MOSCOW, December 26 (RIA Novosti) – The Russian Federal Space Agency Roscosmos and the European Space Agency (ESA) could sign a long-anticipated agreement on Russia’s participation in a Mars research project in the first quarter of 2013, Roscosmos chief Vladimir Popovkin said.
“The agreement will be signed. We are starting financing this project,” Popovkin said in an interview with the Izvestia newspaper published on Wednesday.
Popovkin discussed Russia’s readiness to join the project in a phone conversation with ESA head, Jean-Jacques Dorden, on December 21, and “the sides agreed to sign the agreement in the first quarter of next year.”
According to Popovkin, the signing of the document was expected in November but it has been delayed due to “the complexity of official procedures adopted by ESA.”

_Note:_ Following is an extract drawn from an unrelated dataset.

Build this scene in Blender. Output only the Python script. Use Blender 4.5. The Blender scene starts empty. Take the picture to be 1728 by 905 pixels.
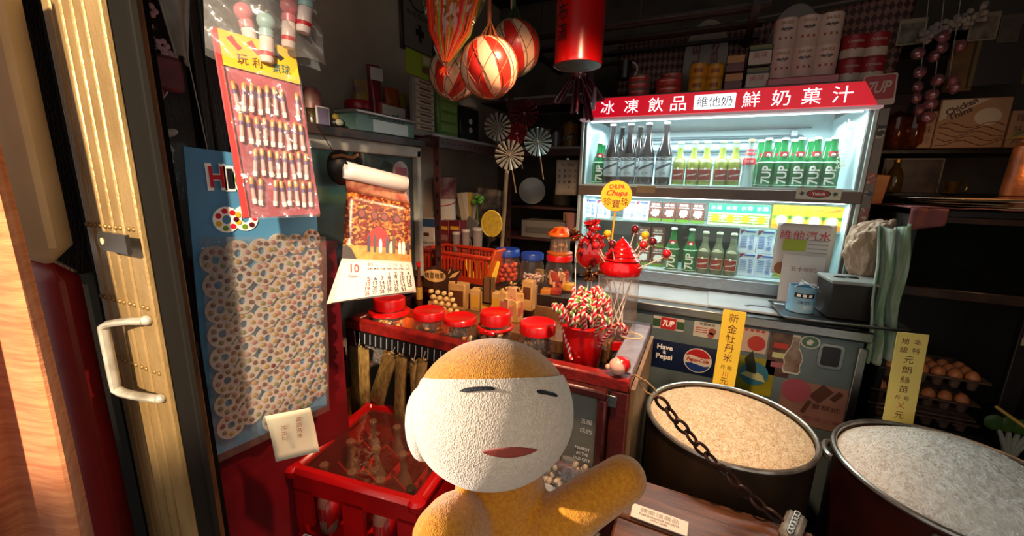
import bpy, bmesh, math, random
from mathutils import Vector, Matrix, Euler
random.seed(7)
SC = bpy.context.scene
COL = SC.collection
R = math.radians
# ---------------------------------------------------------------- camera
H = 1.38; FOC = 680.0
PSI, PIT, ROL = R(25), R(12.2), R(1.2)
_f = Vector((-math.sin(PSI)*math.cos(PIT), math.cos(PSI)*math.cos(PIT), -math.sin(PIT)))
_r0 = Vector((math.cos(PSI), math.sin(PSI), 0)); _u0 = _r0.cross(_f)
_r = _r0*math.cos(ROL) + _u0*math.sin(ROL); _u = _u0*math.cos(ROL) - _r0*math.sin(ROL)
cam_d = bpy.data.cameras.new('camera'); cam = bpy.data.objects.new('camera', cam_d); COL.objects.link(cam)
mw = Matrix((_r, _u, -_f)).transposed().to_4x4(); mw.translation = Vector((0, 0, H)); cam.matrix_world = mw
cam_d.sensor_fit = 'HORIZONTAL'; cam_d.sensor_width = 36.0; cam_d.lens = FOC/1728*36.0
cam_d.clip_start = .02; cam_d.clip_end = 60
SC.camera = cam
# ---------------------------------------------------------------- sky, daylight, exposure
SC.view_settings.view_transform = 'Standard'; SC.view_settings.look = 'None'
SC.view_settings.gamma = 1.0; SC.view_settings.exposure = 0.0
W = bpy.data.worlds.new('sky'); SC.world = W; W.use_nodes = True
_bg = W.node_tree.nodes['Background']; _bg.inputs[0].default_value = (1, .93, .84, 1); _bg.inputs[1].default_value = 1.0
def lamp(name, kind, loc, power, col, target=None, **k):
    d = bpy.data.lights.new(name, kind); d.energy = power; d.color = col
    for a, b in k.items(): setattr(d, a, b)
    o = bpy.data.objects.new(name, d); COL.objects.link(o); o.location = loc
    if target is not None:
        o.rotation_euler = (Vector(target) - Vector(loc)).to_track_quat('-Z', 'Y').to_euler()
    return o
# spot lamps stand in for the low sun, one each on gate, plush and curtain
lamp('sunlight_on_gate', 'SPOT', (1.1, -2.5, 2.75), 1900, (1, .80, .54), (-1.02, .33, 1.35), spot_size=R(16), spot_blend=.35, shadow_soft_size=.05)
lamp('sunlight_on_plush', 'SPOT', (-2.6, -1.1, 1.85), 1000, (1, .88, .76), (-.285, .385, 1.09), spot_size=R(7.2), spot_blend=.3, shadow_soft_size=.03)
lamp('sunlight_on_curtain', 'SPOT', (-.1, -2.2, 1.9), 20, (1, .72, .45), (-.75, .12, 1.0), spot_size=R(24), spot_blend=.5, shadow_soft_size=.05)
# ---------------------------------------------------------------- helpers
def ray(px, py): return _f + _r*((px-864)/FOC) - _u*((py-452.5)/FOC)
def P(px, py, x=None, y=None, z=None, d=None):
    v = ray(px, py)
    t = x/v.x if x is not None else y/v.y if y is not None else (z-H)/v.z if z is not None else d
    return Vector((0, 0, H)) + v*t
def lin(h):
    h = h.lstrip('#'); c = [int(h[i:i+2], 16)/255 for i in (0, 2, 4)]
    return tuple(x/12.92 if x <= .04045 else ((x+.055)/1.055)**2.4 for x in c) + (1,)
_M = {}
def mat(name, col, rough=.5, metal=0., col2=None, vs=18., vd=3., lo=.35, hi=.7, bump=0., bs=80., emit=0., coat=0., stretch=None, spec=.5, sheen=0.):
    if name in _M: return _M[name]
    m = bpy.data.materials.new(name); _M[name] = m; m.use_nodes = True
    nt = m.node_tree; b = nt.nodes['Principled BSDF']; L = nt.links.new
    b.inputs['Roughness'].default_value = rough; b.inputs['Metallic'].default_value = metal
    b.inputs['Specular IOR Level'].default_value = spec; b.inputs['Coat Weight'].default_value = coat
    b.inputs['Sheen Weight'].default_value = sheen
    c = lin(col); b.inputs['Base Color'].default_value = c
    src = None
    if col2 or bump:
        tc = nt.nodes.new('ShaderNodeTexCoord'); mp = nt.nodes.new('ShaderNodeMapping'); L(tc.outputs['Object'], mp.inputs[0])
        if stretch: mp.inputs['Scale'].default_value = stretch
    if col2:
        n = nt.nodes.new('ShaderNodeTexNoise'); n.inputs['Scale'].default_value = vs; n.inputs['Detail'].default_value = vd
        rp = nt.nodes.new('ShaderNodeValToRGB'); L(mp.outputs[0], n.inputs['Vector']); L(n.outputs['Fac'], rp.inputs[0])
        rp.color_ramp.elements[0].position = lo; rp.color_ramp.elements[1].position = hi
        rp.color_ramp.elements[0].color = c; rp.color_ramp.elements[1].color = lin(col2)
        L(rp.outputs[0], b.inputs['Base Color']); src = rp.outputs[0]
    if bump:
        n2 = nt.nodes.new('ShaderNodeTexNoise'); n2.inputs['Scale'].default_value = bs; n2.inputs['Detail'].default_value = 3
        bp = nt.nodes.new('ShaderNodeBump'); bp.inputs['Strength'].default_value = bump; bp.inputs['Distance'].default_value = .004
        L(mp.outputs[0], n2.inputs['Vector']); L(n2.outputs['Fac'], bp.inputs['Height']); L(bp.outputs[0], b.inputs['Normal'])
    if emit:
        b.inputs['Emission Color'].default_value = c; b.inputs['Emission Strength'].default_value = emit
        if src: L(src, b.inputs['Emission Color'])
    return m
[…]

“The text of the document will be agreed ‘up to a single comma’ by January 20,” Popovkin stressed.
The ExoMars program to send an orbiter to Mars in 2016 and a robot rover two years later was originally run jointly by NASA and ESA. NASA later said it would cut its participation in the project and will not provide its Atlas carrier for the launch.
Russia has repeatedly expressed its desire to join the project, offering to provide Proton carrier rockets for the launches and scientific equipment in exchange for full membership.
Roscosmos earlier said Russia’s financing of ExoMars could be partially covered by insurance payments of 1.2 billion rubles (about $40.7 million) for the lost Phobos-Grunt sample probe to Martian moon Phobos.
Russia’s participation in the project has been approved by the space council of the Russian Academy of Sciences.